Last week a man in our church was killed in a farming accident.  He was popular and well-loved.  It is customary in our church to provide a funeral luncheon when the need is there.  Sometimes, the luncheon is small.  Sometimes it's only coffee, or perhaps a brunch.  This luncheon was expected to feed 200 mourners.  All I volunteered to do was to provide flowers for the luncheon.

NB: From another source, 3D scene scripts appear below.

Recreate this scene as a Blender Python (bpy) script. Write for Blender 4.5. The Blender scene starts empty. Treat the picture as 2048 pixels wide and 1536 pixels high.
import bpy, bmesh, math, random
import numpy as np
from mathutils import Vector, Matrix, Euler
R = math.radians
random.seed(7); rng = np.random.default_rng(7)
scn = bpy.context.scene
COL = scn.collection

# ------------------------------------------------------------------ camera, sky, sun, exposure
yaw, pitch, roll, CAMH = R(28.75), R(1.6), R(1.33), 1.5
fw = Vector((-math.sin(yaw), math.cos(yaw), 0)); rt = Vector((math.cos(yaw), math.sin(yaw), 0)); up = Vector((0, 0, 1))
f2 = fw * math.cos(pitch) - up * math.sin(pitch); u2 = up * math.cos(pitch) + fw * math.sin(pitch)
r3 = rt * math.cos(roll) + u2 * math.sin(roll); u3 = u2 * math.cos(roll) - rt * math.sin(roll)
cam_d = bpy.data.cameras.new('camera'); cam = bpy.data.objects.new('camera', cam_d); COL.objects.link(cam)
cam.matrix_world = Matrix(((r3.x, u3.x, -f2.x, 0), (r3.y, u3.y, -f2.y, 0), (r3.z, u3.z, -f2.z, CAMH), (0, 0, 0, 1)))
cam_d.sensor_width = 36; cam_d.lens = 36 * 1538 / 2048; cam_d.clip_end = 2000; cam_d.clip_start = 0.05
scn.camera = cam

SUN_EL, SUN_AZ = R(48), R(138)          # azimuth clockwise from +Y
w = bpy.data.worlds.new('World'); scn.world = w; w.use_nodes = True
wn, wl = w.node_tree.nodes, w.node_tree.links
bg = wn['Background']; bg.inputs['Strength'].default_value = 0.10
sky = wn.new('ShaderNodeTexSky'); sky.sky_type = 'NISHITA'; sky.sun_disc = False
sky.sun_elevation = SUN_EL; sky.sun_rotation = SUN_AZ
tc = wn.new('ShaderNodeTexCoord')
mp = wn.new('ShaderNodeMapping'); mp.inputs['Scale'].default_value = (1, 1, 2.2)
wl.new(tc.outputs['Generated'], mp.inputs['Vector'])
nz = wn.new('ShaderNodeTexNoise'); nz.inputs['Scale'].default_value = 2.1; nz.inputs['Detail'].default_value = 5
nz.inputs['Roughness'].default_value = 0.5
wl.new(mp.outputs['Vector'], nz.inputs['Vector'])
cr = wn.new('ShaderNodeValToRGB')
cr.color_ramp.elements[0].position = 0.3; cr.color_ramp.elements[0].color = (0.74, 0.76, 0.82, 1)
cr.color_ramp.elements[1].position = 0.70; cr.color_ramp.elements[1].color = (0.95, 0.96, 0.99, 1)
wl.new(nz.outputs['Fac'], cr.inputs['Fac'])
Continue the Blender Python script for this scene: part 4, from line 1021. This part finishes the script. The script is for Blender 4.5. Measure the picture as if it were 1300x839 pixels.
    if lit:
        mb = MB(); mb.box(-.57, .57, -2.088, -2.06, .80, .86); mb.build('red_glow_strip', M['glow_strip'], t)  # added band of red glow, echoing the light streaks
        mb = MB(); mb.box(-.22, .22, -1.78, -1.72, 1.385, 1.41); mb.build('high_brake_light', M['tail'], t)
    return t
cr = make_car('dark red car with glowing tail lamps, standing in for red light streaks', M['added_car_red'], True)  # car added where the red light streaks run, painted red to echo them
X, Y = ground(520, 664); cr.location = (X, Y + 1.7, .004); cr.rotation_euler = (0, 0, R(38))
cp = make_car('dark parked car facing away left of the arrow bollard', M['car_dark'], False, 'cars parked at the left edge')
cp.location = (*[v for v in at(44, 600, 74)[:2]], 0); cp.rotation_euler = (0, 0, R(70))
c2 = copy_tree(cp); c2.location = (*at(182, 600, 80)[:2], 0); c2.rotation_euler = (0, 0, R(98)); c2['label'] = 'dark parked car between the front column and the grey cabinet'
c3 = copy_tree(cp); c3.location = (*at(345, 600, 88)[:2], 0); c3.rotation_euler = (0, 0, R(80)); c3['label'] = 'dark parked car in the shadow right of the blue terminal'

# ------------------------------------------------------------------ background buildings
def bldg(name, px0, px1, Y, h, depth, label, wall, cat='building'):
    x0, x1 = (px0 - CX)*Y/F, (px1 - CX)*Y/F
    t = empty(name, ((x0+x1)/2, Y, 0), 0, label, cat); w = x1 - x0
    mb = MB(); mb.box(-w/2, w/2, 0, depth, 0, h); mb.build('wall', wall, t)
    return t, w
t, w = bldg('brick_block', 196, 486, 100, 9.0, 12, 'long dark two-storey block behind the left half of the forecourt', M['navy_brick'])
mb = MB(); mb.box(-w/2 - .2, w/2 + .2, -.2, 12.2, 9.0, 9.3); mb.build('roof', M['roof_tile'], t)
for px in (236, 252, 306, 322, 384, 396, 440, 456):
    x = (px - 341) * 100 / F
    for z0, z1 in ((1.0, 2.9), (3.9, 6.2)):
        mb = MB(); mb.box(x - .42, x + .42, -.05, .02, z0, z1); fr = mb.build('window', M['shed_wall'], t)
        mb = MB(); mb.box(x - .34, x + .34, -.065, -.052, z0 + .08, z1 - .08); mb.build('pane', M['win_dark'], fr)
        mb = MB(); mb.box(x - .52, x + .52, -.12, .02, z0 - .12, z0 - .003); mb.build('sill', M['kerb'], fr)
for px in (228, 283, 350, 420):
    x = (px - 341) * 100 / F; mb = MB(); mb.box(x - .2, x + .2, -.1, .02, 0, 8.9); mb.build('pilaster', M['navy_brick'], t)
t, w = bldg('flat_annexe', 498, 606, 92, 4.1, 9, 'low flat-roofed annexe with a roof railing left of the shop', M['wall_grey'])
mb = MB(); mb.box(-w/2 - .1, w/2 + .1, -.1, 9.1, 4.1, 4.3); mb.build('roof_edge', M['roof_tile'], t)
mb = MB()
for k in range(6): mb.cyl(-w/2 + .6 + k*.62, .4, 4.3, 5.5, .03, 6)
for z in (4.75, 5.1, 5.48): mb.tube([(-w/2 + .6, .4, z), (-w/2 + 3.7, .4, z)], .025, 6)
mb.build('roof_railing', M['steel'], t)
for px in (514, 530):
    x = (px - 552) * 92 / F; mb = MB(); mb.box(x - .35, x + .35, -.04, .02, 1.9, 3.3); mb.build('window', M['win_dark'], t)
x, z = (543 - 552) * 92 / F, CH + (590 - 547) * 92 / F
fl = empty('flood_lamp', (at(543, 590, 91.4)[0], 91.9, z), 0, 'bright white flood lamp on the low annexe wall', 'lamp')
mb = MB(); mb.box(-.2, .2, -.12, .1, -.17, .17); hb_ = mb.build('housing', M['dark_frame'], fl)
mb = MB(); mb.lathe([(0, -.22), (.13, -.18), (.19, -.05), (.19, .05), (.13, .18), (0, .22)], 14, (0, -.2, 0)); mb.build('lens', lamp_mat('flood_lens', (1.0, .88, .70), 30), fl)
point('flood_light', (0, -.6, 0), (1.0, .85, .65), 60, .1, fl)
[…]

It is fulfilling to live on this property and have the capacity to share something that is so enjoyable to that Spouse o' Mine and me: flowers and such.  Happily, this week's pre-spring nature show was all about trees in the pasture and creekbeds, just teasing out some blossoms hither and yon.  After the community supper Thursday night, that Spouse o' Mine and I headed out to the pasture and creek, dusk and nearly dark, and clipped branches of beautiful dogwood, pear, forsythia, and redbud blossoms.

So pretty.

This morning at church, as I was arranging lots of vases, another horticulturally-inclined acquaintance arrived with what must have been hundreds of daffodils from her yard.  Gorgeous.  And between the two of us, the mood in the fellowship hall was made one mite brighter than what mourners no doubt felt in the sanctuary this morning.

Well, leaping from meals to funeral flowers and then...

A marathon?

Yes!  A marathon.  That Spouse o' Mine and I are doing the Wicked Marathon tomorrow!

That is to say, we are "doing" the marathon as the bike leads for the front runner.  I told that Spouse o' Mine that this would be the only way I would ever experience a marathon.  Even better, being in FRONT of the front runner in a marathon!!  I am always last in everything.  How fun to see what the finish line looks like before a kabillion runner/cyclists/whatever go through.  So, we volunteered.  26+ miles of riding slower than 12 mph.  It might get a little boring.  And cold??? The forecasters lied.

And here is my End of the Week.  It has been fulfilling.  Enjoyable.  Happy.


Louise Plummer said...

I will definitely buy Rainier cherries.

Your story of starting the cello so late is inspiring--and tempting. There is such joy and grief in the sound of a cello.

A good sofa costs a fortune. A real fortune.

mawlenduh said...

How was the marathon?

I really like the sound of your community there. We're starting to learn how much easier/happier/important it is to have a solid network of friends and neighbors around us.

twebsterarmstrong said...

A good sofa that fits not-giant people and circa 1887 living rooms are far and few between, and cost a real fortune.

The marathon was very enjoyable! Really cold, though. The feeling in my toes came back at Mile 18. Our front runner, after the finish line, was so gracious. Lactic acid euphoria? I am so happy to have experienced a winning finish line at a marathon.